Au moment où le cimentier faisait affaire avec Daech en Syrie, le conseiller en sécurité et ami du pouvoir conseillait Lafarge à prix d’or.
Comment et quand l’État a été informé de ce qui se déroulait réellement autour de l’usine de Lafarge en Syrie, sur le site de Jalabiya ? Les informations commencent à filtrer sur la connaissance qu’avaient le quai d’Orsay et les services secrets de la situation : l’usine, restée en exploitation en dépit de la guerre civile, avait noué des relations financières avec les groupes terroristes locaux, dont Daech, entre 2011 et 2014, en violation des règles pénales et européennes instituant la restriction des activités commerciales avec la Syrie. Aujourd’hui, sept responsables ou ex-hauts cadres sont mis en examen pour, notamment, financement d’entreprise terroriste et mise en danger de la vie d’autrui.
Libération a révélé les nombreux liens et contacts entretenus par le directeur de la sécurité du cimentier avec la DGSE ou la DGSI, comme avec le cabinet militaire de François Hollande à l’Élysée. Mais Lafarge, comme l’a raconté aux juges un cadre de l’entreprise mis en examen, faisait également appel à des consultants extérieurs : Antoine Sfeir, journaliste et politologue spécialisé sur le Moyen-Orient, et surtout une personnalité branchée directement sur le pouvoir, Alain Bauer.

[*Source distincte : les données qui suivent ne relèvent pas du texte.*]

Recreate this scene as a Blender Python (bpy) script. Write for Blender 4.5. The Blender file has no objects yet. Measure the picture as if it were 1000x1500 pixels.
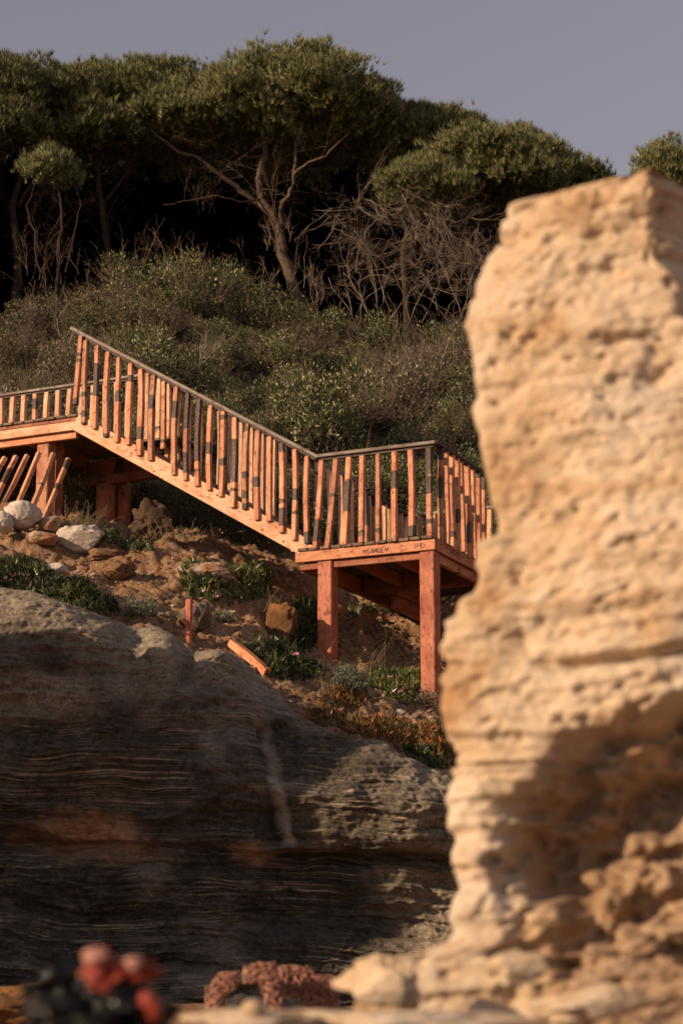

Connu pour être un travailleur infatigable tant il accumule les casquettes, ce dernier se présente avant tout comme criminologue et conseiller en sécurité. Lui qui fut – entre autres – président du Conseil national des activités de sécurité privée, l’organisme qui délivre les agréments aux sociétés de sécurité privée, donne en effet des conseils à de nombreuses sociétés, de la sphère publique comme du privé.
C’est ainsi qu’il a œuvré pour Lafarge « depuis 2007 », confirme-t-il à L’Express, et ce jusqu’en 2014. Depuis que le groupe a racheté l’entreprise égyptienne Orascom Cement, qui gérait l’usine de Jalabiya jusque-là, Alain Bauer suit la situation sur le site. Mais de loin, à l’entendre. « Lafarge ne nous a pas demandé de nous en occuper », assure Bauer.